From: Changli Gao <xiaosuo@...il.com>
Date: Fri, 15 Jan 2010 17:20:43 +0800

> On Fri, Jan 15, 2010 at 4:49 PM, David Miller <davem@...emloft.net> wrote:
>>
>> Actually, no thanks.  Have you actually taken a look at
>> ipv6_skip_exthdr()?
>>
>> Do that, then tell me that you want the extra function call, plus all
>> of the processing and data touching that that function does, just to
>> handle the case that there "might" be ipv6 extension headers there.
>>
> 
> I don't think ipv6_skip_exthdr() is too weight. If there isn't any
> extra header, only some compare and jump instruments are added, and no
> more data references. If there are some headers, I think distributing
> packets among CPUs is more important than the extra cost introduced by
> calling ipv6_skip_exthdr().

Calling a function is expensive.

What was now a leaf function deep in the call chain, will no longer
be, so GCC will need to push all live registers onto the stack,
then reload them back into registers when ipv6_skip_exthdr() returns.
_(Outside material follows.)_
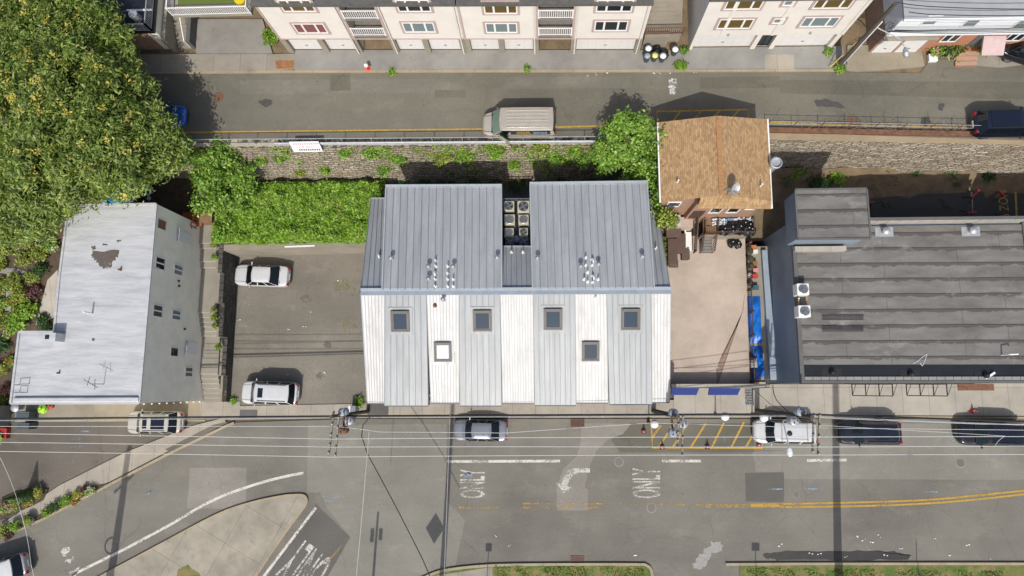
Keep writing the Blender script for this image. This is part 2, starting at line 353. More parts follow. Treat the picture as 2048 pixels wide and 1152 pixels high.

And that function is expensive, it's a lot of code that %99 of the
time serves no purpose at all.

This will be executed for every single packet we process, and Linux
can process millions of packets per second, so every cycle and every
memory reference matters.

> Maybe they don't know it.If it was a performance regression, I think
> more people might pay attention on it.

And we can address such a problem at that time.

Can you show a real life setup that sees ipv6 packets with extension
headers and would be effected by this?

Really, I do not want to bloat up this path with useless code
execution when for all practical purposes it really doesn't matter.